Scroll scroll, a Palestinian baby missing half its face is pulled from the rubble, scroll scroll, a Japanese choir sings “Ose shalom” waving Israeli and Japanese flags, scroll scroll, a series of grumpy cats making faces, scroll scroll, a Hamas fighter in a mask rocks a carriage holding a kidnapped Israeli baby, scroll scroll, a recipe for tuna tartare. I’ve had to shut down my social media for my own sanity.
At a moment when every side seems to demand you choose a team or take a loyalty oath, I am continuing my deliberate approach. We get nowhere but deeper into the mess of our own rage and grief by dehumanizing people. What are we so afraid of?
Yet in the images of the violence we are also reminded of the asymmetrical and often indiscriminate nature of the conflict. So far, there are more than 1,200 dead Israelis, and at least 14,000 dead Palestinians.
When you care about people on both sides, there aren’t many people to talk to and everyone seems to think you are a traitor. But I’m not sure there was ever real peace without compromise and understanding, so I hold onto my beliefs, born from two decades of covering war. The truth of my convictions has come from them being tested, again and again. In response to these challenges, they strengthen, shift, or weaken. I believe there is little strength to a conviction that cannot withstand complexity or counterevidence.
One thing is very clear — the role of the professional photojournalist is much diminished. The witnesses, the perpetrators and the survivors with camera phones now dominate the making of the first draft of history, and it has been this way for some time.
When made by the offenders, the propaganda acts as both evidence and a crude and violent form of intimidation.

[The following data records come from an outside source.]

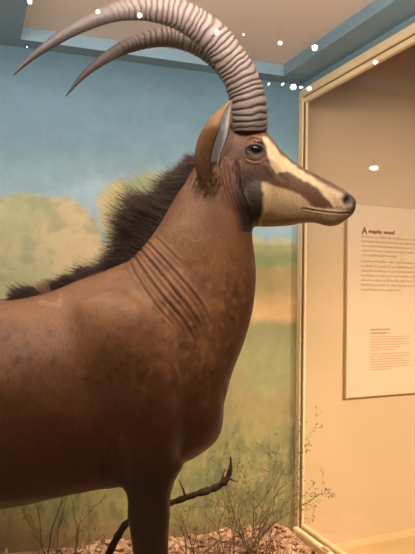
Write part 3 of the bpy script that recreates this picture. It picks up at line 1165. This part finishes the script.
def horn(rows, dfun, tip_from, label, seed):
    R = spline([(x, y, w_) for x, y, w_ in rows], 40)
    m = len(R)
    pts, rad = [], []
    for i, (x, y, w_) in enumerate(R):
        u = i / (m - 1)
        d = dfun(u)
        pts.append(S(x, y, d)); rad.append(max(.0008, w_ / 2 / F * (D0 - d)))
    L_ = [0]
    for i in range(1, m): L_.append(L_[-1] + (pts[i] - pts[i - 1]).length)
    tot = L_[-1]
    # resample evenly
    M2 = 900
    ss = np.linspace(0, tot, M2)
    PX = np.array([np.interp(ss, L_, [p[k] for p in pts]) for k in range(3)]).T
    RR = np.interp(ss, L_, rad)
    n = 56
    Vn, ridge = [], []
    for i in range(M2):
        a, b = PX[max(i - 4, 0)], PX[min(i + 4, M2 - 1)]
        d = Vector(b - a).normalized()
        latv = Vector((0, -1, 0)); latv = (latv - d * latv.dot(d)).normalized()
        fr = d.cross(latv)
        u = ss[i] / tot
        for k in range(n):
            ph = 2 * math.pi * k / n
            # ring phase, skewed round the horn
            s_ = ss[i] + .007 * math.cos(ph + .6) + .006 * noise.noise(Vector((math.cos(ph) * 1.5, math.sin(ph) * 1.5, ss[i] * 25 + seed)))
            sp = .0185 + .003 * noise.noise(Vector((ss[i] * 3, 0, seed)))
            q = s_ / .0168 + 1.1 * noise.noise(Vector((s_ * 16, seed, 0)))
            fq = q % 1.0
            rg = math.sin(math.pi * min(1, fq * 1.15)) ** .55 if fq * 1.15 < 1 else 0
            amp = max(0, min(1, (tip_from - u) / .18)) * min(1, ss[i] / .02 + .2)
            fine = .016 * noise.noise(Vector((math.cos(ph) * 2.5, math.sin(ph) * 2.5, ss[i] * 260))) + .012 * noise.noise(Vector((math.cos(ph) * 8, math.sin(ph) * 8, ss[i] * 60)))
            r_ = RR[i] * (1 + amp * (.075 * rg - .045) + fine)
            p = Vector(PX[i]) + (latv * math.cos(ph) * .92 + fr * math.sin(ph)) * r_
            Vn.append(p)
            ridge.append(min(1, max(0, (rg * .8 + .1) * amp + (1 - amp) * .45 - .35 * max(0, (u - .8) / .2))))
    Fc = [(i * n + k, i * n + (k + 1) % n, (i + 1) * n + (k + 1) % n, (i + 1) * n + k) for i in range(M2 - 1) for k in range(n)]
    Fc.append(tuple(range(n))[::-1]); Fc.append(tuple((M2 - 1) * n + k for k in range(n)))
    o = from_py('horn', Vn, Fc, M_HORN, ant, True)
    at = o.data.attributes.new('ridge', 'FLOAT', 'POINT')
    at.data.foreach_set('value', ridge)
    at = o.data.attributes.new('tip', 'FLOAT', 'POINT')
    at.data.foreach_set('value', [max(0, min(1, (i / M2 - .62) / .3)) * .9 for i in range(M2) for _ in range(n)])
    o['label'] = label
    return o


near = [(249.5, 131, 35), (249.5, 122, 36), (249, 108, 36.5), (245.5, 91, 35.5), (239, 74, 34.5), (229, 58, 33.5), (216.5, 41, 32.5), (201, 27.5, 31), (184, 17, 29.5), (165, 10.5, 27.5), (146, 8.2, 24.5),
        (126, 10, 20.5), (108, 14.5, 17), (88, 22.5, 14.5), (68, 32.5, 12), (50, 44, 9.5), (34, 55.5, 7), (23, 65, 4.6), (13, 75.5, 1.2)]
far = [(250, 130, 33), (249, 115, 33), (246, 97, 32), (238, 78, 30), (228, 65, 28), (216, 54, 26), (203, 46, 24), (187, 40, 22), (170, 37, 20), (153, 38.5, 18), (137, 42.5, 16), (121, 49, 13.5),
       (104, 59, 10.5), (90, 69.5, 7.8), (78, 81, 5), (66, 96, 1.2)]
horn(near, lambda u: .045 + .10 * u, .70, 'nearer ridged horn sweeping back out of the top of the picture', 3)
horn(far, lambda u: -.025 - .10 * u, .80, 'farther ridged horn partly behind the nearer one', 11)

# ---- mane
t = NT('mane hair', .55, .3)
f = t.noise(t.coord(), 25, 3)
t.base(t.ramp(f, [(.3, s2l((46, 35, 30))), (.7, s2l((88, 66, 54)))]))
M_MANE = t.m
random.seed(5)
crest = [(198, 160, -14, -12, 14), (193, 166, -17, -6, 18), (184, 180, -24, -9, 24), (172, 199, -32, -14, 33), (162, 215, -38, -22, 44), (152, 230, -40, -26, 49), (143, 243, -34, -18, 40), (134, 255, -38, -6, 33),
         (124, 264, -38, 0, 26), (110, 268.5, -36, 2, 25), (96, 273, -34, 0, 24), (82, 278, -30, -2, 22), (66, 285, -26, -2, 20), (52, 291, -24, -8, 20), (38, 294.5, -26, -10, 24), (25, 297, -20, -10, 20), (12, 299, -14, -2, 8), (-2, 300, -10, 0, 4)]
CR = spline(crest, 20)
V, Fc = [], []
for k in range(15000):
    r = CR[int(random.random() ** .95 * (len(CR) - 1))]
    if r[0] < 70 and random.random() < .5 + .9 * noise.noise(Vector((r[0] * .12, 3, 0))): continue
    jx, jy = random.gauss(0, 2.0), random.gauss(0, 1.2)
    dlt = random.gauss(0, .012)
    cl = noise.noise(Vector((r[0] * .09, dlt * 40, 0)))       # clumps
    cl2 = noise.noise(Vector((r[0] * .22, dlt * 60, 7)))
    p0 = S(r[0] + jx + 2, r[1] + jy + 3, dlt)
    L_ = r[4] * .003 * random.uniform(.45, 1.05) * (1 + .45 * cl)
    d = S(100 + r[2], 300 + r[3]) - S(100, 300)
    d.normalize()
    d = (d + Vector((.35 * cl2 + random.gauss(0, .09), random.gauss(0, .22) - dlt * 4, .35 * cl + random.gauss(0, .12)))).normalized()
    b = Vector((-.12, random.gauss(0, .15), random.gauss(-.1, .18)))
    pts = []
    for i in range(5):
        t_ = i / 4
        pts.append(p0 + d * L_ * t_ + b * L_ * t_ * t_ * .8)
    w_ = random.uniform(.0005, .0010)
    tube(V, Fc, pts, [w_, w_, w_ * .9, w_ * .6, w_ * .12], 3, False)
o = from_py('mane', V, Fc, M_MANE, ant)
o['label'] = 'stiff blackish mane along the neck and withers'
# worn pinkish tuft at the withers
V, Fc = [], []
M_TUFT = plain('worn hair', (176, 132, 112), .8, .15, 30, 0)
for k in range(260):
    p0 = S(46 + random.gauss(0, 3.0), 293 + random.gauss(0, 2), random.gauss(.012, .008))
    d = Vector((random.gauss(-.35, .35), random.gauss(-.1, .25), 1)).normalized()
    L_ = random.uniform(.012, .036)
    tube(V, Fc, [p0, p0 + d * L_ * .5, p0 + d * L_ + Vector((-.004, 0, -.002))], [.0013, .0011, .0003], 3, False)
o = from_py('worn_tuft', V, Fc, M_TUFT, ant)
o['label'] = 'pinkish worn tuft of hair'
# short fringe round the ear roots
V, Fc = [], []
for sg in (1, -1):
    for k in range(450):
        px, py = random.gauss(208, 6.5), random.gauss(181, 6)
        q, nn = hit(px, py, sg)
        d = Vector((random.gauss(-.25, .3), -sg * random.uniform(.1, .4), random.gauss(-.5, .35))).normalized()
        L_ = random.uniform(.012, .03)
        tube(V, Fc, [q, q + d * L_ * .5, q + d * L_ + Vector((0, 0, -.003))], [.0009, .0008, .0002], 3, False)
o = from_py('ear_fringe', V, Fc, plain('brown fringe hair', (100, 70, 46), .7, .3, 30, 0), ant)
# tail tuft
V, Fc = [], []
for k in range(900):
    p0 = S(-240 + random.gauss(0, 2), random.uniform(455, 512), random.gauss(0, .008))
    d = Vector((random.gauss(0, .12), random.gauss(0, .12), -1)).normalized()
    L_ = random.uniform(.08, .2)
    tube(V, Fc, [p0, p0 + d * L_ * .5, p0 + d * L_], [.0013, .0012, .0003], 3, False)
from_py('tail_tuft', V, Fc, M_MANE, ant)

# ------------------------------------------------------------------ lights
def area(name, loc, target, sx, sy, power, color, spread=180):
    l = bpy.data.lights.new(name, 'AREA')
    l.shape = 'RECTANGLE'; l.size = sx; l.size_y = sy
    l.energy = power; l.color = color
    l.spread = math.radians(spread)
    o = bpy.data.objects.new(name, l)
    C.objects.link(o)
    o.location = loc
    d = Vector(target) - Vector(loc)
    o.rotation_euler = d.to_track_quat('-Z', 'Y').to_euler()
    return o


def spot(name, loc, target, power, color, size=60, blend=.6, rad=.04):
    l = bpy.data.lights.new(name, 'SPOT')
    l.energy = power; l.color = color
    l.spot_size = math.radians(size); l.spot_blend = blend; l.shadow_soft_size = rad
    o = bpy.data.objects.new(name, l)
    C.objects.link(o)
    o.location = loc
    d = Vector(target) - Vector(loc)
    o.rotation_euler = d.to_track_quat('-Z', 'Y').to_euler()
    return o


WARM = (1.0, .80, .58)
WARM2 = (1.0, .86, .70)
area('case_strip_light', (.1, GY + .25, 2.44), (.3, 2.3, 1.6), 2.6, .12, 6.5, WARM2)
area('case_top_light', (-.1, 1.55, 2.47), (-.1, 1.75, 0), 2.4, .2, 16, WARM2)
# unseen strip added to brighten the painted wall, and one lamp on its right lower corner
area('mural_fill_light', (-.4, 2.62, 2.47), (-.4, 3.25, 1.0), 4.0, .1, 6.5, (1, .88, .76), 150)
spot('corner_lamp', (1.5, 1.75, 2.42), (1.30, 3.27, .05), 300, (1, .84, .66), 46, 1.0)
area('ceiling_fill_light', (.3, 1.0, 2.2), (.42, 1.75, 2.56), 2.4, .06, 36, (1, .88, .83), 120)  # unseen strip added to brighten the ceiling panel
spot('head_fill', (.25, .95, 2.44), (.82, 1.8, 1.62), 34, (1, .86, .72), 62, 1.0, .05)  # unseen spot added to lift the dark head and neck
spot('back_fill', (-.75, 1.2, 2.44), (-.25, 2.0, 1.4), 32, (1, .84, .66), 60, 1.0, .05)  # unseen spot added for highlights on shoulder and back
spot('gallery_wash_light', (4.3, -.6, 3.1), (2.4, 4.0, .0), 860, (1, .82, .63), 56, 1.0, .1)
spot('gallery_wash_light', (3.0, .2, 3.1), (2.1, 3.8, -.9), 520, (1, .82, .63), 48, 1.0, .1)
spot('gallery_fill_light', (-1.5, -5, .6), (1.5, -4, 3.2), 90, WARM2, 150, .8, .02)  # added out of view, brightens the gallery ceiling for a veil on the glass

# track spotlights of the gallery behind the visitor (seen mirrored in the front glass)
t = NT('lamp glow', .5)
t.b.inputs['Emission Color'].default_value = (1, .86, .74, 1)
t.b.inputs['Emission Strength'].default_value = 32
t.base((1, .9, .8, 1))
M_BULB = t.m
LZ = 3.08


def track_lamp(px, py, size_px, stretch=1.0):
    r = RC @ ray(px, py)
    k = (LZ - CAMZ) / r.z
    q = Vector((0, 0, CAMZ)) + r * k
    p = Vector((q.x, 2 * GY - q.y, LZ))
    rad = size_px / 2 / F * k
    e = empty('track_spotlight', p)
    tag(e, 'small round gallery spotlight mirrored as a bright dot in the front glass', 'spotlight', 'gallery spotlights mirrored in the front glass')
    aim = (Vector((0, GY, 1.7)) - p).normalized()
    q_ = aim.to_track_quat('Z', 'Y').to_matrix()
    V, Fc = [], []
    R_ = max(rad * 1.1, .02)
    tube(V, Fc, [q_ @ Vector((0, 0, z)) for z in (-.14, -.13, -.02, 0)], [R_ * .5, R_, R_, R_ * 1.05], 20)
    from_py('housing', V, Fc, M_BLACK, e, False)
    V = [q_ @ Vector((rad * stretch * math.cos(a * math.pi / 12), rad * math.sin(a * math.pi / 12), .003)) for a in range(24)]
    from_py('bulb', V, [tuple(range(24))], M_BULB, e)
    o = box('mount', (-.02, -.02, .05), (.02, .02, GC - LZ), M_BLACK, e)


for a in ((293.7, 86.5, 6), (283, 84, 3), (301.3, 87.3, 3), (309.5, 88.5, 4.5), (315, 47.5, 6), (280.5, 43, 4), (244, 34.5, 2.5), (217, 32, 4.5), (140, 15, 5), (98, 11.5, 4.5),
          (27, 47, 2), (30, 1.5, 5), (269, 84, 2.5), (375.5, 62, 4.5), (374.5, 168, 4.5, 2.0)):
    track_lamp(*a)

w = bpy.data.worlds.new('world')
SC.world = w
w.use_nodes = True
w.node_tree.nodes['Background'].inputs[0].default_value = (.9, .75, .6, 1)
w.node_tree.nodes['Background'].inputs[1].default_value = .05
SC.cycles.use_denoising = True
SC.cycles.max_bounces = 8
SC.cycles.transparent_max_bounces = 16
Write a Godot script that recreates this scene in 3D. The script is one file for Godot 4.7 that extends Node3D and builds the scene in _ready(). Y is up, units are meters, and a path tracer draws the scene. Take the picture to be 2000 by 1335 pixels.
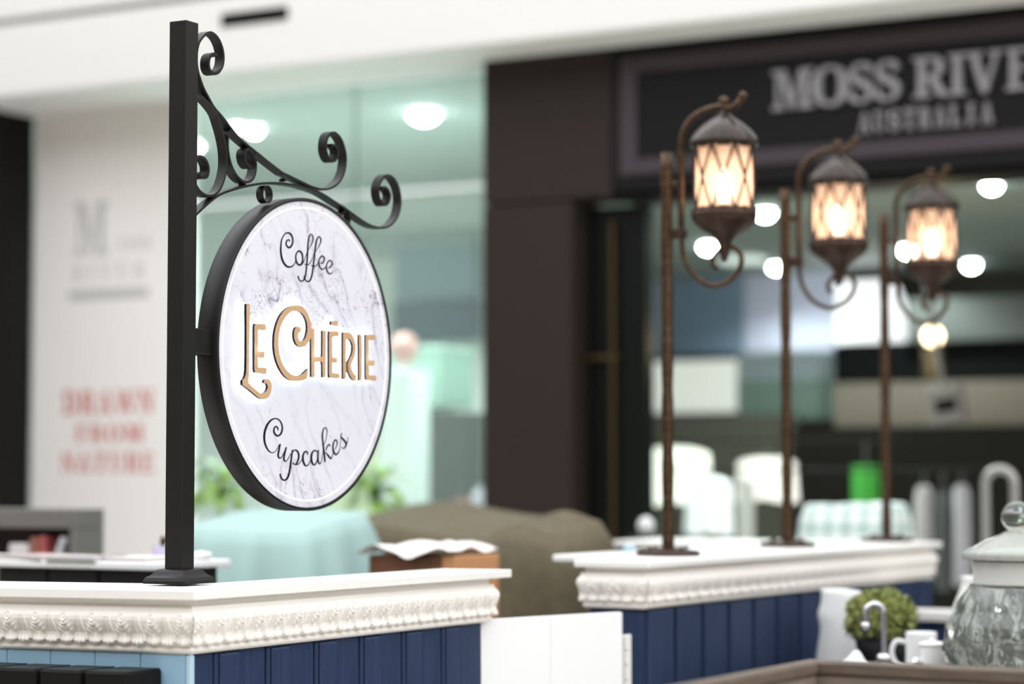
extends Node3D
# A cafe kiosk in a shopping mall: round hanging sign on a post, three lantern posts, shopfronts behind.

var mats := {}
var names := {}

func _ready() -> void:
	# ---- camera -------------------------------------------------------------
	var cam := Camera3D.new()
	cam.name = "camera"
	add_child(cam)
	cam.position = Vector3(0, 1.4033, 0)
	cam.rotation = Vector3(0.058457, deg_to_rad(29.5), 0)
	var lens := CameraAttributesPhysical.new()
	lens.frustum_focal_length = 79.1
	lens.frustum_focus_distance = 4.28
	lens.exposure_aperture = 1.8
	lens.frustum_near = 0.05
	lens.frustum_far = 200.0
	cam.attributes = lens
	cam.fov = 17.254
	cam.near = 0.05
	cam.far = 200.0
	cam.current = true
	# ---- daylight through the skylight, exposure ----------------------------
	var env := Environment.new()
	var sky_m := ProceduralSkyMaterial.new()
	sky_m.sky_top_color = Color(0.955, 0.965, 0.98)
	sky_m.sky_horizon_color = Color(0.985, 0.985, 0.985)
	sky_m.ground_bottom_color = Color(0.5, 0.49, 0.47)
	sky_m.ground_horizon_color = Color(0.7, 0.69, 0.67)
	var sky := Sky.new()
	sky.sky_material = sky_m
	env.background_mode = Environment.BG_SKY
	env.sky = sky
	env.background_energy_multiplier = 1.0
	env.tonemap_mode = Environment.TONE_MAPPER_LINEAR
	env.tonemap_exposure = 3.05
	env.sdfgi_enabled = true
	env.ssao_enabled = true
	env.ssil_enabled = true
	var we := WorldEnvironment.new()
	we.name = "environment"
	we.environment = env
	add_child(we)
	make_materials()
	build_setting()
	build_column_and_fascia()
	build_kiosk_front()
	build_sign_post()
	build_sign()
	build_kiosk_rear()
	build_lamps()
	build_poster_wall()
	build_glass_shop()
	build_fashion_shop()
	build_mid_ground()
	build_bench()

# ======================= helpers =============================================
func mat(key: String, col: Color, rough := 0.6, metal := 0.0) -> StandardMaterial3D:
	if mats.has(key):
		return mats[key]
	var r := StandardMaterial3D.new()
	r.resource_name = key
	r.albedo_color = col
	r.roughness = rough
	r.metallic = metal
	if col.get_luminance() < 0.3 and metal < 0.1:
		r.metallic_specular = 0.28   # matt dark paints
	mats[key] = r
	return r

func c8(r: float, g: float, b: float) -> Color:
	return Color(r / 255.0, g / 255.0, b / 255.0)

func glow(key: String, col: Color, energy: float) -> StandardMaterial3D:
	var r := mat(key, Color(0.8, 0.8, 0.8))
	r.emission_enabled = true
	r.emission = col
	r.emission_energy_multiplier = energy
	return r

func noise_tex(sd: int, freq: float, lo: Color, hi: Color, size := 512, octaves := 4) -> NoiseTexture2D:
	var n := FastNoiseLite.new()
	n.seed = sd
	n.frequency = freq
	n.fractal_octaves = octaves
	var t := NoiseTexture2D.new()
	t.width = size
	t.height = size
	t.seamless = true
	t.noise = n
	var g := Gradient.new()
	g.set_color(0, lo)
	g.set_color(1, hi)
	t.color_ramp = g
	return t

func grain(m: StandardMaterial3D, sd: int, freq: float, lo: Color, hi: Color, scale: Vector3) -> void:
	m.albedo_color = Color.WHITE
	m.albedo_texture = noise_tex(sd, freq, lo, hi)
	m.uv1_triplanar = true
	m.uv1_scale = scale

func relief(m: StandardMaterial3D, sd: int, freq: float, scale: Vector3, strength := 0.4) -> void:
	var n := FastNoiseLite.new()
	n.seed = sd
	n.frequency = freq
	var t := NoiseTexture2D.new()
	t.width = 512
	t.height = 512
	t.seamless = true
	t.as_normal_map = true
	t.bump_strength = 4.0
	t.noise = n
	m.normal_enabled = true
	m.normal_texture = t
	m.normal_scale = strength
	m.uv1_triplanar = true
	m.uv1_scale = scale

func numbered(called: String) -> String:
	var n: int = names.get(called, 0)
	names[called] = n + 1
	return called if n == 0 else "%s_%03d" % [called, n]

func tag(o: Node, label: String, category: String, group := "") -> void:
	o.set_meta("label", label)
	o.set_meta("category", category)
	if group != "":
		o.set_meta("group", group)

func thing(called: String, label: String, category: String, at := Vector3.ZERO, turn := 0.0, group := "") -> Node3D:
	var o := Node3D.new()
	o.name = numbered(called)
	add_child(o)
	o.position = at
	o.rotation.y = turn
	tag(o, label, category, group)
	return o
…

But when the horrors are seen by innocents caught in the middle who have the fortitude to keep filming (and it is almost always video), their record is often the only document of the raw disasters of war, unfiltered by the sensibilities of the media.
For myself, I’m trying to use the stories and emotions of reporting in the field alongside rigorous critical thinking to scrutinize history and the present and make a more rounded and measured understanding. It seems a very modest and perhaps futile act in the face of so much madness and grief, but one always worth attempting. I’m trying to see clearly with deep feeling and a minimum of hatred. It can be a struggle.
Meanwhile the cycle of violence continues, with no end in sight. I always try to think about what might be next, but now I’m afraid of my thoughts.